We’ll focus more on faith in the next couple of posts. But there’s one more factor to look at regarding demographic demise: economics. Somewhere during the past century children changed from being an economic asset to being a cost. Some of this is a shift from rural farm labor to urban labor.
We used to ask questions like, “How many children do I need to help me work and then support me in my elderly years?” The answer on a subsistence farm is five. At the beginning of the Industrial Revolution, when life expectancy was lower, that was equal to the number needed to keep the population stable. And it was how many children women bore in 1950, when 70% of the world lived in farming communities. In 1800 90% of Americans lived on farms, and women bore an average of seven children. By 1900 only 50% lived on farms, and fertility had fallen to four children per woman. In 2000 US fertility dropped to two.

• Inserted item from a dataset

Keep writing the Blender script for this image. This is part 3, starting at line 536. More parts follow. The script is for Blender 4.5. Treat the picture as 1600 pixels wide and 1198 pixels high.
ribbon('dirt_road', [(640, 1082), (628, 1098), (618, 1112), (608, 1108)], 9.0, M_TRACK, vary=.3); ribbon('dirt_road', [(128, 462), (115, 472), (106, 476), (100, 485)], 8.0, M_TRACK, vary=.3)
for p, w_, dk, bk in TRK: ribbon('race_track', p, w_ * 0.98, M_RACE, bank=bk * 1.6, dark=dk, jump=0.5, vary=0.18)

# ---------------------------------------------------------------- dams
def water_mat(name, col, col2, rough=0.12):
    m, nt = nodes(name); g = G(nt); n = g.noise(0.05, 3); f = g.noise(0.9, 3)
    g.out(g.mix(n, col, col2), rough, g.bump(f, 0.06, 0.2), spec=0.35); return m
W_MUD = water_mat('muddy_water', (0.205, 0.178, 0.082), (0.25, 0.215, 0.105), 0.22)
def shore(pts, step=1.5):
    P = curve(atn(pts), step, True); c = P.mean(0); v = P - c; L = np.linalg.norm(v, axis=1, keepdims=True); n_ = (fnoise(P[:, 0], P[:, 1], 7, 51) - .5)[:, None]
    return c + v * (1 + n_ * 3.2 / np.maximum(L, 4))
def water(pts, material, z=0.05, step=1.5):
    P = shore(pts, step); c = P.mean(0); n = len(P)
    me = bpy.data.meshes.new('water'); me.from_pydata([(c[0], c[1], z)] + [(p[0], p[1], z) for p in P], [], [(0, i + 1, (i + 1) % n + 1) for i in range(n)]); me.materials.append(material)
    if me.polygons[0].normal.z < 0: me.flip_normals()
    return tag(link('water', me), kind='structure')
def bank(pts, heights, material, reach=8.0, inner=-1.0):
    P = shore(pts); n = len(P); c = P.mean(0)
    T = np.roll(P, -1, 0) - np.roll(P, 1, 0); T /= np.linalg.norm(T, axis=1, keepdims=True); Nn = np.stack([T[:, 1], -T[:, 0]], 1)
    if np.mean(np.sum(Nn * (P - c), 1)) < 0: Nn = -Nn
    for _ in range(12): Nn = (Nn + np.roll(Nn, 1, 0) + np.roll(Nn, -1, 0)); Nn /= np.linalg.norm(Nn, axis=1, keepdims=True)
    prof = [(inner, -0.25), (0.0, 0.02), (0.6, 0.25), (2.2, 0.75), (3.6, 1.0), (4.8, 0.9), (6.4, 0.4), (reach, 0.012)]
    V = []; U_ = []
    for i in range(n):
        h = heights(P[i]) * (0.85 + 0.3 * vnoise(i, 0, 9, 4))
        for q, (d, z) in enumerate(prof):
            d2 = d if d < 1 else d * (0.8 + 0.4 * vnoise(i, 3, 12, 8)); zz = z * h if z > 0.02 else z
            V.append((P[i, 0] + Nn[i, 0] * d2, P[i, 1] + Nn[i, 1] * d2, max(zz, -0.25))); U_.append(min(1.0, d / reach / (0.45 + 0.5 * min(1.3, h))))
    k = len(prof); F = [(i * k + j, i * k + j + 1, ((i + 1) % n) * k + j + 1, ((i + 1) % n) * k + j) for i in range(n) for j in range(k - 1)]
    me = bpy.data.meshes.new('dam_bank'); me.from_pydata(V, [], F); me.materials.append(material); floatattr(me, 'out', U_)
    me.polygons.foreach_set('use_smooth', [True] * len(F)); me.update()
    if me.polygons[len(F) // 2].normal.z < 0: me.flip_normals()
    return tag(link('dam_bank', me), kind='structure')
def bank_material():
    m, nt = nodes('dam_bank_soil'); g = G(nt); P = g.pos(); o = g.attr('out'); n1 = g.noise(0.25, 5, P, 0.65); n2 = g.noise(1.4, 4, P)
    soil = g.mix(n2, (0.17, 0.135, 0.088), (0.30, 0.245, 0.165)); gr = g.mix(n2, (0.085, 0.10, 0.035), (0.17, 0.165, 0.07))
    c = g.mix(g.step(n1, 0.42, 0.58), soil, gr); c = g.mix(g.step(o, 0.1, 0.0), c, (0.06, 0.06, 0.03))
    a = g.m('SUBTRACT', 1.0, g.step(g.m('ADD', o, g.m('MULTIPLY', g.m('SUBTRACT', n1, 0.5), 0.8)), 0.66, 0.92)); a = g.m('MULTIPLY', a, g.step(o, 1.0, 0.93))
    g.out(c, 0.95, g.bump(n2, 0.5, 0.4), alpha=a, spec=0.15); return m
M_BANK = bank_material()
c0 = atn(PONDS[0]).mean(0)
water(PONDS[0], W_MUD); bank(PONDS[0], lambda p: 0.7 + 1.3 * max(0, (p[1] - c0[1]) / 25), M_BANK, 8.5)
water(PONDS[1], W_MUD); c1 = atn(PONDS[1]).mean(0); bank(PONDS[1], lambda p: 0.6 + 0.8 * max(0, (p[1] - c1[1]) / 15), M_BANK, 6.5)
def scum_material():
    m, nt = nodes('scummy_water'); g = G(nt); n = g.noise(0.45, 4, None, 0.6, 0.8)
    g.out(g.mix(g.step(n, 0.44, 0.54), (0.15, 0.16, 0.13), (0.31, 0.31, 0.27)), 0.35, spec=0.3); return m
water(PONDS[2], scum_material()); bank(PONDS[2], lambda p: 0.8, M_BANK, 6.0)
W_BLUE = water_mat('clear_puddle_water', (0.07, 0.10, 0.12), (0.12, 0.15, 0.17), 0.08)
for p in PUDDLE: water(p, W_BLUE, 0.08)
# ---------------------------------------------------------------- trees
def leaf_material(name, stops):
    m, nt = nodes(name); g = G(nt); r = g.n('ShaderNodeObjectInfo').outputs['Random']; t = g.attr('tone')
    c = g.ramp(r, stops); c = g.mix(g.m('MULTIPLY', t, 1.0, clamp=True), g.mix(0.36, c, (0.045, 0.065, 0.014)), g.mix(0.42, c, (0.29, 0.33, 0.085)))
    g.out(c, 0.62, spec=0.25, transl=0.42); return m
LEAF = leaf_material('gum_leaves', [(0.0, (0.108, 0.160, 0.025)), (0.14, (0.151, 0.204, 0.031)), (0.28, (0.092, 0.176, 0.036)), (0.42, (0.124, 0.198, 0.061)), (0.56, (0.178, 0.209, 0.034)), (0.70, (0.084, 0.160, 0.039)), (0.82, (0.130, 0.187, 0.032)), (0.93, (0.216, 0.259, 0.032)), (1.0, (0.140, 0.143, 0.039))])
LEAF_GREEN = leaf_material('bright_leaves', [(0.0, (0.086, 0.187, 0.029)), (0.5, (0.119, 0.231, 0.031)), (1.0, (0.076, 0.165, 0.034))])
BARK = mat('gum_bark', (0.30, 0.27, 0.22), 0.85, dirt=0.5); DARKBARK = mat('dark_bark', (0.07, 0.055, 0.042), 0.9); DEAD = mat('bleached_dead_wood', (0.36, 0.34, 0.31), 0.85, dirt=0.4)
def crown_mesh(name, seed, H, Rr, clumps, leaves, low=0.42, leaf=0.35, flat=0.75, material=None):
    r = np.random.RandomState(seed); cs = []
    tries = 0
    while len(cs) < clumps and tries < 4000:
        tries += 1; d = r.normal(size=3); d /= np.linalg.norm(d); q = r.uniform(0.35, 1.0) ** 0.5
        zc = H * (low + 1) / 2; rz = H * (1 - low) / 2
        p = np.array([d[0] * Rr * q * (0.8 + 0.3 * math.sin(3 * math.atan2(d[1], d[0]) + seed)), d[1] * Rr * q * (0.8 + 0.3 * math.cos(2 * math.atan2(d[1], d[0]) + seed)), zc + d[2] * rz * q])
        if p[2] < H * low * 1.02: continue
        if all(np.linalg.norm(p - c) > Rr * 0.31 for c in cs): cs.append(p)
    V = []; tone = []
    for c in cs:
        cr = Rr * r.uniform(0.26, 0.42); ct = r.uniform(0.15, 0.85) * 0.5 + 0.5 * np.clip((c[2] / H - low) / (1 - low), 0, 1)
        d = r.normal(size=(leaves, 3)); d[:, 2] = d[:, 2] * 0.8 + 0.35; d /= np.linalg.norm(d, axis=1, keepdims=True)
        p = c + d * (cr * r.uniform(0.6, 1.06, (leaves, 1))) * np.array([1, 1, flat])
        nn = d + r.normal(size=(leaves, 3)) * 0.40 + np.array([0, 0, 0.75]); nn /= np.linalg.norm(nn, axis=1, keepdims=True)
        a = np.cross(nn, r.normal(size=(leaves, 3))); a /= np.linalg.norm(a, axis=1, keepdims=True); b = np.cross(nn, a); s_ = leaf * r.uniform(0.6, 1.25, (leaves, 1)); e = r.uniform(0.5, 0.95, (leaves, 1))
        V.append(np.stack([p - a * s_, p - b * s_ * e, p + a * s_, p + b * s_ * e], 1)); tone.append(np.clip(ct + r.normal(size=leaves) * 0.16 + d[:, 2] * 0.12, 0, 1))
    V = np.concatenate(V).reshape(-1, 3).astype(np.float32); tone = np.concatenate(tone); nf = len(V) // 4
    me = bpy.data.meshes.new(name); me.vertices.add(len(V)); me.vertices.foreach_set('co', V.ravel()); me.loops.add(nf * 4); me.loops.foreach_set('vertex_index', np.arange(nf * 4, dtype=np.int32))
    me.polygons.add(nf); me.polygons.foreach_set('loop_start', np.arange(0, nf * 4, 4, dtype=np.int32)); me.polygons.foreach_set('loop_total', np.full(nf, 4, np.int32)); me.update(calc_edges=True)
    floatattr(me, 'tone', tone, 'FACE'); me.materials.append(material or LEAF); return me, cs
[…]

People have stopped thinking of children as an economic asset. We don’t use them for child labor, and we don’t expect them to directly care for us in our old age—that has shifted to a collective care. In other words, our children pay a rising portion of their wages to the government, which doles out elderly care as it sees fit. So there is a disconnect between the number of children an individual has and the amount of care he receives in old age.
The disconnect means there is no incentive to personally have more children. We look at the quarter million dollars it costs to raise a child, and think about whether we would prefer to spend that income on ourselves instead. The only social reason to have children who contribute to collective elderly care is altruism; there is incentive to freeload.
Those who have a “faith” reason for having children, however, still have them. On the individual and national/cultural level, people who believe only in themselves fail to find something worth caring enough about to reach into the future.